Books (illustration)
Books (illustration)iStock

A bookshop owned by two Israelis in Berlin has closed its doors amid speculation that its shuttering is the result of threats and pressures by far-left activists.

The store, described by its owners as a “conceptual English bookshop” was situated in the Neukölln district.

Co-owner Doron Hamburger wrote in a statement on Facebook this week that the “the real reason for closing [is] first and foremost financial.”

But a columnist for the Zeit newspaper, Armin Langer, who has looked into the matter, wrote that the store “has to close because of threats,” in an article published Tuesday.

However, he also said the decision was connected to an anti-fascist protest against a planned event at the shop last March that was to focus on the philosophy of fascist Italian Julius Evola.. The event was cancelled. Hamburger referred to the protest as the last straw that led to closure.

Langer wrote that the discussion about Evola was not scheduled to celebrate his views, but rather to deconstruct or mock them.

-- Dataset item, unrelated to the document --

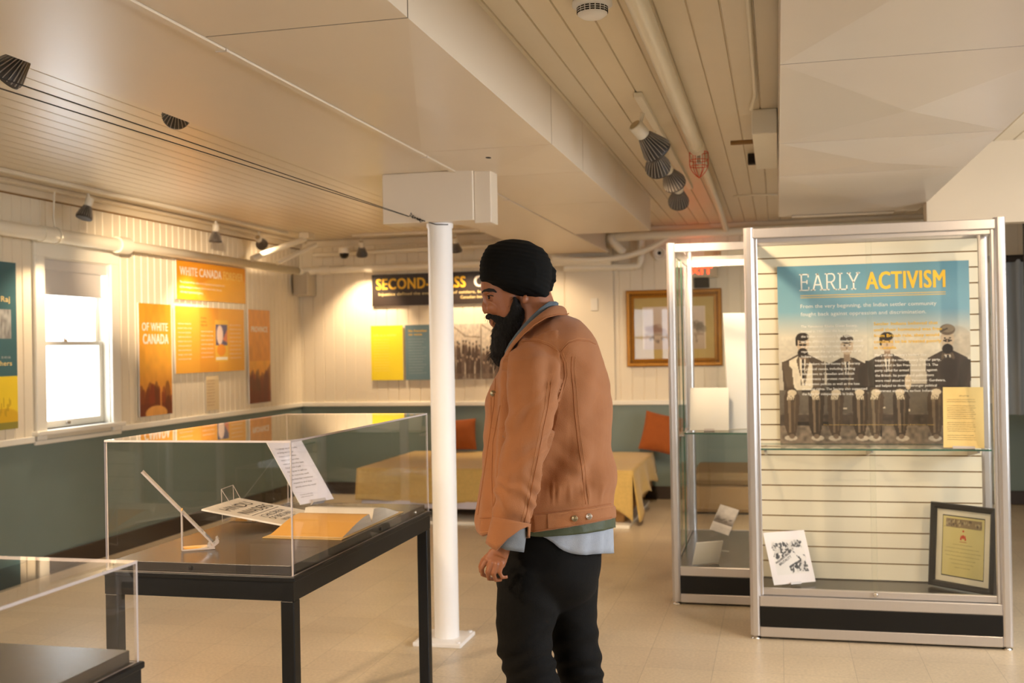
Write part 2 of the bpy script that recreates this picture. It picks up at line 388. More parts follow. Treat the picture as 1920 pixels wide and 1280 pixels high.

“But the fact is that a Jewish bookstore in Neukölln is now shuttered because of the power drunkenness, stupidity, and humorlessness of self-righteous descendants of the perpetrators [of the Holocaust],” he wrote, adding the radicals from the TOP B3rlin far-left group were “self-appointed guardians against anti-Semitism with no understanding” of the issue. Langer also wrote the far-left activists made threats repeatedly aimed at the bookstore.

Yet Hamburger emphasized in his comment that the shop was faltering financially anyway: “I’ve spent too much money on building the place, bought a way too expensive stock of books, gave away too much for free, hadn’t utilized the commercial potential of the concept of Topics and the shop, but hey, these are my problems, and I take full responsibility for them,” he wrote.

His remarks followed a storm of rumors about anti-Semitism being a prime cause of the closing. Though he says he experienced some anti-Semitism while running the shop over the years, “Please leave the anti-Semitic claim out...[I]t is not the case here with this specific incident.”

Meanwhile, in Vienna, some 1,000 supporters of the Book Shop in the city’s Jewish museum have signed an online petition to keep the current shop open. Museum director Danielle Spera reassured readers of the newspaper The Standard that there will be a bookstore, run by a different tenant. In addition to books, it will also offer items made in Israel and crafts made by Jewish artists.